Thursday, May 30, 2019
Pacific D/L (Hyatt Regency San Francisco)
* noted as presenting author
Michelle Taylor, PhD, Assistant Professor, California State University, Long Beach, Long Beach, CA
Megan E. Pratt, PhD, Assistant Professor of Practice, Oregon State University, Corvallis, OR
Diana E. Gal-Szabo, MS, Graduate Research Associate, Arizona State University, Tempe, AZ
Larissa Michelle Gaias, PhD, Postdoctoral Fellow, University of Washington, Seattle, WA
Introduction: Intervention efforts to support school readiness often take place within homes and schools. However, experiences in community-based settings (e.g., libraries, parks, museums) also play a central role in the lives of families (Callanan, Castañeda, Luce, & Martin, 2017). By offering programming designed to enhance parenting and child development in free and accessible spaces, public libraries hold great potential to promote parent and child well-being. The present study examines the impact of a library-based, enhanced storytime program to improve socio-emotionally supportive parenting interactions with their child.

Books Can…© is a parent-child interactive public library program for caregivers and their preschool-age children. It is aligned with state guidelines and early learning standards for socio-emotional development. Trained library staff deliver six weekly, 45-minute enhanced storytime sessions that include songs/rhymes, books, hands-on activities, and explicit teaching of positive parenting practices.

Method: We conducted a randomized control trial to examine the effect of Books Can…© on parents’ socio-emotionally supportive interactions with their preschool-aged children. Drawing from a majority Hispanic/Latino sample (61%; 51% Spanish speaking), 72% of parents reported a household income of less than $2500/month, and 40% reported that their highest level of education was a high school degree or less. Parents and children were video-taped during a free-play interaction at pre-test (N=107) and post-test (N=70). Trained and reliable observers coded videos for positive parenting behaviors: teaching language, emotion coaching, and praise.

Results: The difference between pre- and post-test for treatment and control families was tested using SPSS mixed, controlling for parent education. Full information maximum likelihood was used to handle missing data. A significant Treatment by Time effect indicated that parents in the intervention group demonstrated significantly more emotion coaching behaviors at post-test (F(103)=8.18, p=.005), compared to control group families. There was no significant treatment effect on teaching language or praise.

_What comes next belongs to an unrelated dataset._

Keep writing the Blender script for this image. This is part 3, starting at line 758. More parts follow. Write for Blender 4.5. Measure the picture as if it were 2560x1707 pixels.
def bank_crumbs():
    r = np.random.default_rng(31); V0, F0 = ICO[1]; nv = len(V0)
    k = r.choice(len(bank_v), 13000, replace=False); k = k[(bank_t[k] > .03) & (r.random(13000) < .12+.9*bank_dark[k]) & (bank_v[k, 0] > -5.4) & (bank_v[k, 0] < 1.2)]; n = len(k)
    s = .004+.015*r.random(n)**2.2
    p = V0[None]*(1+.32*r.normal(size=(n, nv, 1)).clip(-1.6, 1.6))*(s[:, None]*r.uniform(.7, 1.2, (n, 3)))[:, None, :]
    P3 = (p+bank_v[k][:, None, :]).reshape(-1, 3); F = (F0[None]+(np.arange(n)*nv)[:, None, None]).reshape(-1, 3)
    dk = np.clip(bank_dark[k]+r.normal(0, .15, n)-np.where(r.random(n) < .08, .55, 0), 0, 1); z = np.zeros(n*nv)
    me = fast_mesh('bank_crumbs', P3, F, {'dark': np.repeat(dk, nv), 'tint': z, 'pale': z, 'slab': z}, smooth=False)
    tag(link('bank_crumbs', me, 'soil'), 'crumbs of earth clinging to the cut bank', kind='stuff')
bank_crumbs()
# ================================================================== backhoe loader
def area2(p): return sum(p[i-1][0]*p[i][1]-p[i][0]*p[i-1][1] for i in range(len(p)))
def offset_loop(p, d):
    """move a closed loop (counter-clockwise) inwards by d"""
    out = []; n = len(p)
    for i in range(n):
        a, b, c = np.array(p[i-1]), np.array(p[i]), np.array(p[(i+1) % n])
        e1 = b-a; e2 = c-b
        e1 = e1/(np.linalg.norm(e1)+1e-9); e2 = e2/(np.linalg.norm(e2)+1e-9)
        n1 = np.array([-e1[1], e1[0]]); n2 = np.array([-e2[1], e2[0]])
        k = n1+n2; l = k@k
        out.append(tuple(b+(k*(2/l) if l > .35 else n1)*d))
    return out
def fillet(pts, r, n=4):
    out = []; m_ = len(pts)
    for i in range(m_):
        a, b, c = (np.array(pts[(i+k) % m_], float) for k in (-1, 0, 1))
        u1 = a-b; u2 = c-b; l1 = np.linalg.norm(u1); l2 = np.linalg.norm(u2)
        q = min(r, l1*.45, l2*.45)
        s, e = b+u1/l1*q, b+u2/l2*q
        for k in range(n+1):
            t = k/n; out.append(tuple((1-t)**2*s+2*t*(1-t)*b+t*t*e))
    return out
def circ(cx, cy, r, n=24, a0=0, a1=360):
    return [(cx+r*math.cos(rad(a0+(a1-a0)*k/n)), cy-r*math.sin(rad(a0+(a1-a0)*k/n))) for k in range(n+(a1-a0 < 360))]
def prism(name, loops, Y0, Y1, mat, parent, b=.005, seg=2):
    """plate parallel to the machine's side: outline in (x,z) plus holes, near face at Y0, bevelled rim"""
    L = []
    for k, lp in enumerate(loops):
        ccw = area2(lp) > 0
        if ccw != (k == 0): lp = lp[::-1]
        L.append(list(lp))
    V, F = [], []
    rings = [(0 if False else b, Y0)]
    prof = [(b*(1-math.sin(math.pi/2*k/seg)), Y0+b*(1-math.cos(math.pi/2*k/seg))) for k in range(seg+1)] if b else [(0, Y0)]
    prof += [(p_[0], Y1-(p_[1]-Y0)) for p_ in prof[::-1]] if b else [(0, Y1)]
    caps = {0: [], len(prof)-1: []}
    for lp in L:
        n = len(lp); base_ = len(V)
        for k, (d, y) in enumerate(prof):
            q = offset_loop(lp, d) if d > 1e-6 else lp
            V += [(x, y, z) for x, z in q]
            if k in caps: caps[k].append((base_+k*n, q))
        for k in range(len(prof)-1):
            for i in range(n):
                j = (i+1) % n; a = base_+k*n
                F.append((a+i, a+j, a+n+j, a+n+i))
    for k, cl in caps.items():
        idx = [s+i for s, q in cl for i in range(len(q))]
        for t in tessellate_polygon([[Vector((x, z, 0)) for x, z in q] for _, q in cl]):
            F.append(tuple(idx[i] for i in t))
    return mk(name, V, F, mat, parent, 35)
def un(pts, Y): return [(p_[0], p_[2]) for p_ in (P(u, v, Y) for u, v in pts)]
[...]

Conclusions: This study highlights the importance of including community-based settings in children’s learning ecosystems, and the untapped potential of public libraries to provide high quality early learning experiences for families with young children. By incorporating aspects of parent education into storytime programming, community-based settings can support family engagement and positive parenting practices that promote school readiness.